If $$e^{\cos^2 x + \cos^4 x + \cos^6 x + \ldots \infty} \log_e 2$$ satisfies the equation $$t^2 - 9t + 8 = 0$$, then the value of $$\frac{2\sin x}{\sin x + \sqrt{3}\cos x}$$, where $$0 < x < \frac{\pi}{2}$$, is equal to

We are given that $$e^{(\cos^2 x + \cos^4 x + \cos^6 x + \ldots \infty) \ln 2}$$ satisfies the equation $$t^2 - 9t + 8 = 0$$.

The infinite geometric series $$\cos^2 x + \cos^4 x + \cos^6 x + \ldots$$ has first term $$\cos^2 x$$ and common ratio $$\cos^2 x$$. Its sum is $$\frac{\cos^2 x}{1 - \cos^2 x} = \frac{\cos^2 x}{\sin^2 x} = \cot^2 x$$.

So the expression becomes $$e^{\cot^2 x \cdot \ln 2} = 2^{\cot^2 x}$$.

Now, $$t^2 - 9t + 8 = 0$$ gives $$(t - 1)(t - 8) = 0$$, so $$t = 1$$ or $$t = 8$$.

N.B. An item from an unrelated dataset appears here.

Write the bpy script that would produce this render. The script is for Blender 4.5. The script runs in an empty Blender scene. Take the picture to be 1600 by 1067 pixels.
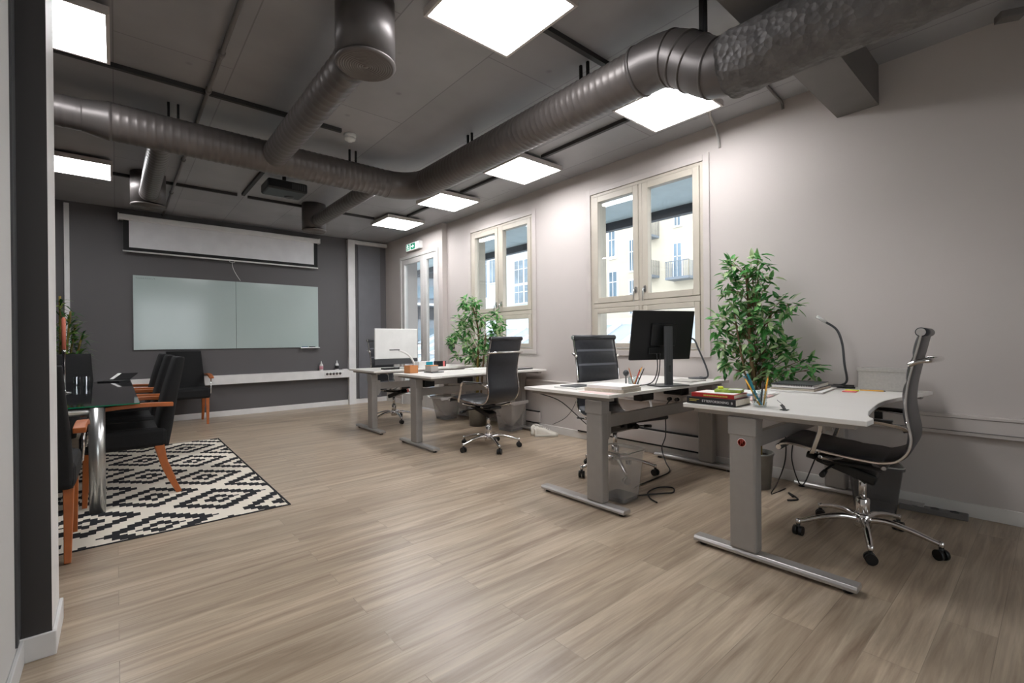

If $$2^{\cot^2 x} = 1$$, then $$\cot^2 x = 0$$, so $$x = \frac{\pi}{2}$$.

If $$2^{\cot^2 x} = 8 = 2^3$$, then $$\cot^2 x = 3$$, so $$\cot x = \sqrt{3}$$ (since $$0 < x < \frac{\pi}{2}$$), giving $$x = \frac{\pi}{6}$$.

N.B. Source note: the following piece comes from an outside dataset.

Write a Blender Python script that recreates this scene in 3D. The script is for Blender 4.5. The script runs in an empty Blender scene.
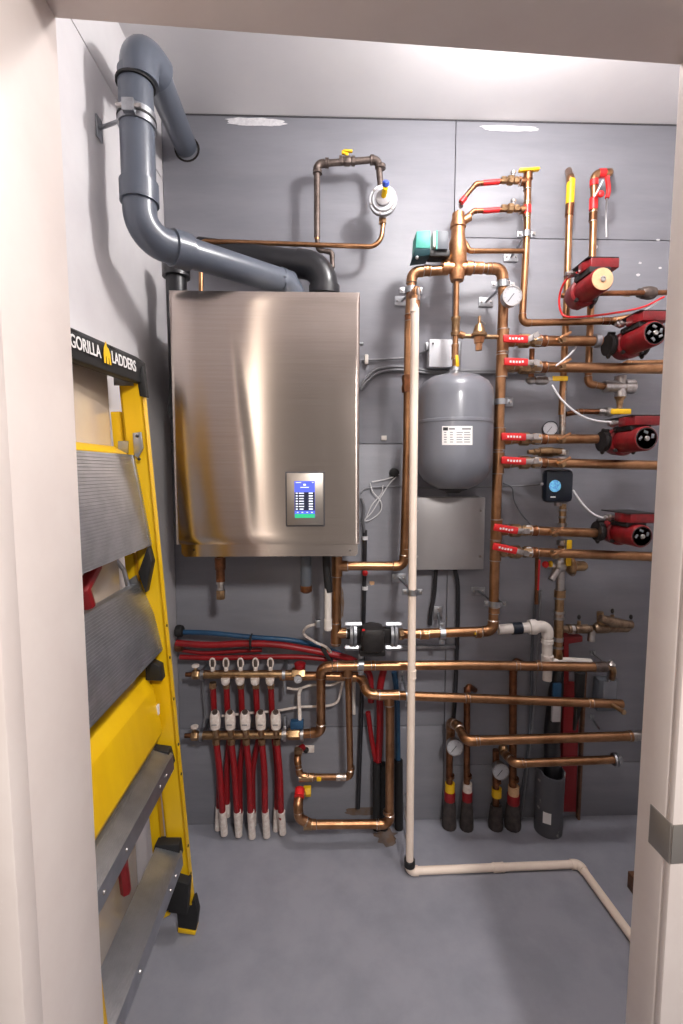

Now we evaluate $$\frac{2\sin x}{\sin x + \sqrt{3}\cos x}$$ at $$x = \frac{\pi}{6}$$:

$$\frac{2 \cdot \frac{1}{2}}{\frac{1}{2} + \sqrt{3} \cdot \frac{\sqrt{3}}{2}} = \frac{1}{\frac{1}{2} + \frac{3}{2}} = \frac{1}{2}$$.

At $$x = \frac{\pi}{2}$$: $$\frac{2 \cdot 1}{1 + 0} = 2$$, which is not among the options.

Hence, the correct answer is Option B.